Provided data —
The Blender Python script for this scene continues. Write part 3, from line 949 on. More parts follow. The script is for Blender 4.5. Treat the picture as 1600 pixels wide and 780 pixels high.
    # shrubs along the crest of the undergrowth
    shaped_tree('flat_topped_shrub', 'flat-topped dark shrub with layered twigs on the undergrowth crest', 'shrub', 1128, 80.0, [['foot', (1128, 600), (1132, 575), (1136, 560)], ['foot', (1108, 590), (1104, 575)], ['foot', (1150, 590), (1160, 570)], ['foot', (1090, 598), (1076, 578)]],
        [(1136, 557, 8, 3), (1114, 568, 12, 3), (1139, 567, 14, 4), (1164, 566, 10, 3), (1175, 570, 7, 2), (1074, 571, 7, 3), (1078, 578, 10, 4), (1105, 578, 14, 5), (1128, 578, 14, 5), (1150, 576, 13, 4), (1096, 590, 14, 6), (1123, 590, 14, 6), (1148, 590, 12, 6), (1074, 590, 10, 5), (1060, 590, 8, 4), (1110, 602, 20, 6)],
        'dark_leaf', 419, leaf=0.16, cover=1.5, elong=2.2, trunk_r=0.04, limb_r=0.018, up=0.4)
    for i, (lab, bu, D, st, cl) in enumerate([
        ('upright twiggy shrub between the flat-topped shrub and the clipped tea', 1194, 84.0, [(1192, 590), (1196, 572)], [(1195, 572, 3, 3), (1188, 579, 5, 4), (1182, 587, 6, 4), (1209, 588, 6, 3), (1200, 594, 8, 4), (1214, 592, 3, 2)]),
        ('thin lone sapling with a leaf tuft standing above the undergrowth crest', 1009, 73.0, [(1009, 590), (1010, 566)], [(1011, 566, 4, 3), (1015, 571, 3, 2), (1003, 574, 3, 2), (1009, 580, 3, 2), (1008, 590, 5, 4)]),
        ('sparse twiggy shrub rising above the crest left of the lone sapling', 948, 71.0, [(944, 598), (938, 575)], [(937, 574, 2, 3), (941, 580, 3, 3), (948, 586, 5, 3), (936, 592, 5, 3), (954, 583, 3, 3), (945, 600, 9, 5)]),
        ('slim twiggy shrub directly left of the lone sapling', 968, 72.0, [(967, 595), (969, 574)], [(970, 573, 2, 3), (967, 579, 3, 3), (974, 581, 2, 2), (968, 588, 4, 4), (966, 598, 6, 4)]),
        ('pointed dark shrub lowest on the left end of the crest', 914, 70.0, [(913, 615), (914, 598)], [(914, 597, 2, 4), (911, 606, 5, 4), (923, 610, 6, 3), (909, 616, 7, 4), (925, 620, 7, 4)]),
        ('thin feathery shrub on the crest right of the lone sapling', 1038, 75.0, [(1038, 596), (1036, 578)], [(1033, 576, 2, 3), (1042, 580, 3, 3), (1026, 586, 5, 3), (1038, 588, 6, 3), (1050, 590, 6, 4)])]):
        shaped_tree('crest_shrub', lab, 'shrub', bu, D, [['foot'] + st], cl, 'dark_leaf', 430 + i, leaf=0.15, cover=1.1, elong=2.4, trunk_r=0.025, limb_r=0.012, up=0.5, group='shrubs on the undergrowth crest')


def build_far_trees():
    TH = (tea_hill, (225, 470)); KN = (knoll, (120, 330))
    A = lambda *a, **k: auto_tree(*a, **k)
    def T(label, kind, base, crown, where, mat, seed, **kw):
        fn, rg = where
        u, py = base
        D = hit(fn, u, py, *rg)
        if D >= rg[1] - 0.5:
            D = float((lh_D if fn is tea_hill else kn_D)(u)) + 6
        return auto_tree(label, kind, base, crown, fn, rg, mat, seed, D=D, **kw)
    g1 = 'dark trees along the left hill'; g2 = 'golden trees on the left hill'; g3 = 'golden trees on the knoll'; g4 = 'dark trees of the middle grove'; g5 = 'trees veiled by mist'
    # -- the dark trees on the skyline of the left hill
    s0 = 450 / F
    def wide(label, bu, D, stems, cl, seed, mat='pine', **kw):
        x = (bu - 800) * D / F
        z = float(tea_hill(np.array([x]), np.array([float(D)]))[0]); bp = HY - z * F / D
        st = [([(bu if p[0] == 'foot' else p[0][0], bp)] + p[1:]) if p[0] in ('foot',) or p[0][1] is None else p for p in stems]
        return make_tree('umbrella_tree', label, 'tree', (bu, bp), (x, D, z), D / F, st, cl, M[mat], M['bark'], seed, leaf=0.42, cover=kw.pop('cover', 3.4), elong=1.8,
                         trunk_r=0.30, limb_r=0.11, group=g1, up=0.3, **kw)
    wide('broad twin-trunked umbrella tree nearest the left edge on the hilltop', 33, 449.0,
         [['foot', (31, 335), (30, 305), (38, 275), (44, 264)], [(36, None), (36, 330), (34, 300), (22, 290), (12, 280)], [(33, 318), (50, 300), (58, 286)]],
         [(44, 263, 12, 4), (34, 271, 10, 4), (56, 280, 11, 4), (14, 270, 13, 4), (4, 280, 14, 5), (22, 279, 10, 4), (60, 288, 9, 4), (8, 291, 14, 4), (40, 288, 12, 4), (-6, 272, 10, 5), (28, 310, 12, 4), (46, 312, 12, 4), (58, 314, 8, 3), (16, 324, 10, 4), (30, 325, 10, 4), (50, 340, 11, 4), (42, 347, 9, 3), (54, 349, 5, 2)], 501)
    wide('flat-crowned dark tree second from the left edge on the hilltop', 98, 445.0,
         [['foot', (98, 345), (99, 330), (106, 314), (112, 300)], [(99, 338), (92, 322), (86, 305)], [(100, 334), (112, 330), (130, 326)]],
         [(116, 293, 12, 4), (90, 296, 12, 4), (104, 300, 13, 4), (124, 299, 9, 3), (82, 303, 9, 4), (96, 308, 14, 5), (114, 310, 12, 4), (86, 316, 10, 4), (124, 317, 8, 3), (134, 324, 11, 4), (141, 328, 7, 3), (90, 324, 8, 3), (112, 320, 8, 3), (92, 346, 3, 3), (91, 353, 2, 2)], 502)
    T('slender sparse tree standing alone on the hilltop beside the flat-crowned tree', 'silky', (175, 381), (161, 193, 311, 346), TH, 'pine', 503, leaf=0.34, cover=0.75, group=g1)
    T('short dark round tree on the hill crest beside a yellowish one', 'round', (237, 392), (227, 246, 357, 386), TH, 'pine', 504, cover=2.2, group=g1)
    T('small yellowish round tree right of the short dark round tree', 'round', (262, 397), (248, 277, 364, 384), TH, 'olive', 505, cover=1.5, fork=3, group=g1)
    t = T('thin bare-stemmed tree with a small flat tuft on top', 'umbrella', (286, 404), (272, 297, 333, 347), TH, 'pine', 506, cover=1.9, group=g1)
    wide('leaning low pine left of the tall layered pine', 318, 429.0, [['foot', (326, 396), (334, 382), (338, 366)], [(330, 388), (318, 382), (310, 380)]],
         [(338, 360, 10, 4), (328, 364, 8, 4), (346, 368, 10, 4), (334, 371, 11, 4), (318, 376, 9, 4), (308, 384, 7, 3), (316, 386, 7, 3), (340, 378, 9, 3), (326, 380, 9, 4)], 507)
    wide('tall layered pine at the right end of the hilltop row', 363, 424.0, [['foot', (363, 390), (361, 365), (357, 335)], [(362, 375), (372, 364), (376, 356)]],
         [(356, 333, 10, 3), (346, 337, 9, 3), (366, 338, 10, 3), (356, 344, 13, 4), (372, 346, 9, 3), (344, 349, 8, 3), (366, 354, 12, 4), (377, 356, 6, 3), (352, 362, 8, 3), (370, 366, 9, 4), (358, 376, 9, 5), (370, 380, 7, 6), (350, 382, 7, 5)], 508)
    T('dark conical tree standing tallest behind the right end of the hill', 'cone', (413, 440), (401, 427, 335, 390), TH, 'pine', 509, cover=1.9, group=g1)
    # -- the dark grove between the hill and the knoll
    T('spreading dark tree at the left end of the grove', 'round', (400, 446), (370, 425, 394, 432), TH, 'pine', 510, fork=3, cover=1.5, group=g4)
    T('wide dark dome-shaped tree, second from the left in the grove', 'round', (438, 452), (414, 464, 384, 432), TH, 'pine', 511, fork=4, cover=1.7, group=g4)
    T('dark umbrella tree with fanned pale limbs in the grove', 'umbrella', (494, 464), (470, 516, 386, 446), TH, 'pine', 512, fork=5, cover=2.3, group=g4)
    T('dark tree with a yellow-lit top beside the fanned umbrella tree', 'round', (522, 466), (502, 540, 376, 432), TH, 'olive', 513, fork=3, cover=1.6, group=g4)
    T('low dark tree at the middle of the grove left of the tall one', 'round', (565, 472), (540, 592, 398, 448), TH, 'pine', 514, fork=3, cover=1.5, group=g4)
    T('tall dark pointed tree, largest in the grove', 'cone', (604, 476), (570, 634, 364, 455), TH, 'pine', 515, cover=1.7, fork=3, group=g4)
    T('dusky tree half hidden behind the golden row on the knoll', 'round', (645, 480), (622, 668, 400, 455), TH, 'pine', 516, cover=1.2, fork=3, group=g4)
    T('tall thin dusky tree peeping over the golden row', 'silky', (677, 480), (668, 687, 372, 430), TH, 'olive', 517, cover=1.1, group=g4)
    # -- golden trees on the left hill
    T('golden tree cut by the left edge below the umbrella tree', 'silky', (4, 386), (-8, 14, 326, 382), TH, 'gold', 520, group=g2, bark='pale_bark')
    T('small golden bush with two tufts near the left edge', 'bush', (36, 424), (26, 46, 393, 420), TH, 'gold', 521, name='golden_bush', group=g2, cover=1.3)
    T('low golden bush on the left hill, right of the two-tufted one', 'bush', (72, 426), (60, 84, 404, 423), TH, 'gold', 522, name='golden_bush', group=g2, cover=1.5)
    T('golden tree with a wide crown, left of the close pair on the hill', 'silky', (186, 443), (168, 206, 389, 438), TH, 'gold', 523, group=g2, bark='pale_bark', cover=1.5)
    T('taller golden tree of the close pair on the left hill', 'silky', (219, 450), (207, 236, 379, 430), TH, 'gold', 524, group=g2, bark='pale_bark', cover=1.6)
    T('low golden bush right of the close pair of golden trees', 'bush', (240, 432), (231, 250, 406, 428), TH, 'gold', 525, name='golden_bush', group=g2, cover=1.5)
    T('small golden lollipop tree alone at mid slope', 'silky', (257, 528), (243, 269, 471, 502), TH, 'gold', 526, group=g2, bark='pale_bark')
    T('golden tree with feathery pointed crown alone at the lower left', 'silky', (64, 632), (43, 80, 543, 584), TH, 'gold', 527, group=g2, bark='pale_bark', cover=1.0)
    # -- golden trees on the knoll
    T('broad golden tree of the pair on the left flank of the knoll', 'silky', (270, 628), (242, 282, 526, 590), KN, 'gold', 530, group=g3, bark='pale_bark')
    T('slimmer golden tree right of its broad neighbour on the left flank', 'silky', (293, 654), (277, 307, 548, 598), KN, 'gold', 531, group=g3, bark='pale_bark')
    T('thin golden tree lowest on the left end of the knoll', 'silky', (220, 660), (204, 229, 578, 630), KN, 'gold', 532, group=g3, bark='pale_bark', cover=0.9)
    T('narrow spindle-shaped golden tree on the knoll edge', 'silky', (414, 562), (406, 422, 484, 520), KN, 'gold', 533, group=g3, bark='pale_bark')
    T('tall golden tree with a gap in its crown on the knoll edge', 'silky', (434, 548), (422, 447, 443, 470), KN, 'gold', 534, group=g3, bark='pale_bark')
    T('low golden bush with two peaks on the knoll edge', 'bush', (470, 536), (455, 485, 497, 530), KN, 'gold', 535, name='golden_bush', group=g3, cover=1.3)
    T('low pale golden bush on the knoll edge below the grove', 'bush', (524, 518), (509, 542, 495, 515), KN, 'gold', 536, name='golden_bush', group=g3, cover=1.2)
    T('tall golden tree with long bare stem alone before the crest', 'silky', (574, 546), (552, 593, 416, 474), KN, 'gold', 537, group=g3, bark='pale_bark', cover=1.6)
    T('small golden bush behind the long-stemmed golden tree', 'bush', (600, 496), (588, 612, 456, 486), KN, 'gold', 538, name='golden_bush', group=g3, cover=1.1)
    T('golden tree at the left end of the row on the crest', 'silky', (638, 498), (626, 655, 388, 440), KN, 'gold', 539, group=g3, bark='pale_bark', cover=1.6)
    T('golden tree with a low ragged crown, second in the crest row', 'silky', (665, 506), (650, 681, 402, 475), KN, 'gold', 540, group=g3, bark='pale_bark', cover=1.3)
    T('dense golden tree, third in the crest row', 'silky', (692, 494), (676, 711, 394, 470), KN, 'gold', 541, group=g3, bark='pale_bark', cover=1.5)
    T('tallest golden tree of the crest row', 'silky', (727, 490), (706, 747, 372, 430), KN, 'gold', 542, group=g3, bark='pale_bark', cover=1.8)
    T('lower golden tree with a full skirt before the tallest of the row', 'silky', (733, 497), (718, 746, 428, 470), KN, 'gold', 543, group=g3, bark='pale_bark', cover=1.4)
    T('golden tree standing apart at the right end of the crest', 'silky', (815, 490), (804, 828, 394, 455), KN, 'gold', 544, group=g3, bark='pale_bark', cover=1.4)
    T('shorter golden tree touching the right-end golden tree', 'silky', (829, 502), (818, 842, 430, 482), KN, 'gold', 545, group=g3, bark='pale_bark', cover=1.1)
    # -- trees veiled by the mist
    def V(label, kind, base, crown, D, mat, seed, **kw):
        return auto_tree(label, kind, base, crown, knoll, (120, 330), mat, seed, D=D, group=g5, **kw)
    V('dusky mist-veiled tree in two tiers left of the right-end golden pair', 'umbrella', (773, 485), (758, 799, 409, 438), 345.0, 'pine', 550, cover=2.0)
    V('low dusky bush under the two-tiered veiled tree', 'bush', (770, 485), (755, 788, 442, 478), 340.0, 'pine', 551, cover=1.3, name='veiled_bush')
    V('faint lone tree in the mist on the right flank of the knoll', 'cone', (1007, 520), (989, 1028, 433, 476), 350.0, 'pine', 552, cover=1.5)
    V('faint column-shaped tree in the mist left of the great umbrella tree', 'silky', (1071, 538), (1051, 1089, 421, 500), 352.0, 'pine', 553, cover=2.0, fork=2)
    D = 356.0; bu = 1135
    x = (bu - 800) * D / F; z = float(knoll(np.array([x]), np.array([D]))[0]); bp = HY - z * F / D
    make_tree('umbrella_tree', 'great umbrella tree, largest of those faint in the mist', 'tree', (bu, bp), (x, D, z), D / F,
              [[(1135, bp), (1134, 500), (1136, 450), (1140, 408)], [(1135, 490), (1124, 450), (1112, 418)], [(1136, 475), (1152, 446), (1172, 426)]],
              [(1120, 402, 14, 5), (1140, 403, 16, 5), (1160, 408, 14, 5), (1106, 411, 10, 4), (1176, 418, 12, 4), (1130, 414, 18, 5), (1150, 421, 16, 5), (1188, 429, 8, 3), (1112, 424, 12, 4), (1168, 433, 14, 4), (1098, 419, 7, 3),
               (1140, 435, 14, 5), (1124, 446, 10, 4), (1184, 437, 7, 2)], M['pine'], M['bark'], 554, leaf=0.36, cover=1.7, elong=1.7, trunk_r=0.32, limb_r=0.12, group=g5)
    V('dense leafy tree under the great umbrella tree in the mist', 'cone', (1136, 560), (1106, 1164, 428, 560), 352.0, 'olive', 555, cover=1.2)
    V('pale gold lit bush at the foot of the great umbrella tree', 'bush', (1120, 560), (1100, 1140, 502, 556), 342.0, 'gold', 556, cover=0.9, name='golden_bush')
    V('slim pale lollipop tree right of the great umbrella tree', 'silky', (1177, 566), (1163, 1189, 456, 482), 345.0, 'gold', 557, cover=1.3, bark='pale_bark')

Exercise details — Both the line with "T('slimmer golden tree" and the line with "T('tall golden tree with a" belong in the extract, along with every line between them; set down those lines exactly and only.

Written solution —
    T('slimmer golden tree right of its broad neighbour on the left flank', 'silky', (293, 654), (277, 307, 548, 598), KN, 'gold', 531, group=g3, bark='pale_bark')
    T('thin golden tree lowest on the left end of the knoll', 'silky', (220, 660), (204, 229, 578, 630), KN, 'gold', 532, group=g3, bark='pale_bark', cover=0.9)
    T('narrow spindle-shaped golden tree on the knoll edge', 'silky', (414, 562), (406, 422, 484, 520), KN, 'gold', 533, group=g3, bark='pale_bark')
    T('tall golden tree with a gap in its crown on the knoll edge', 'silky', (434, 548), (422, 447, 443, 470), KN, 'gold', 534, group=g3, bark='pale_bark')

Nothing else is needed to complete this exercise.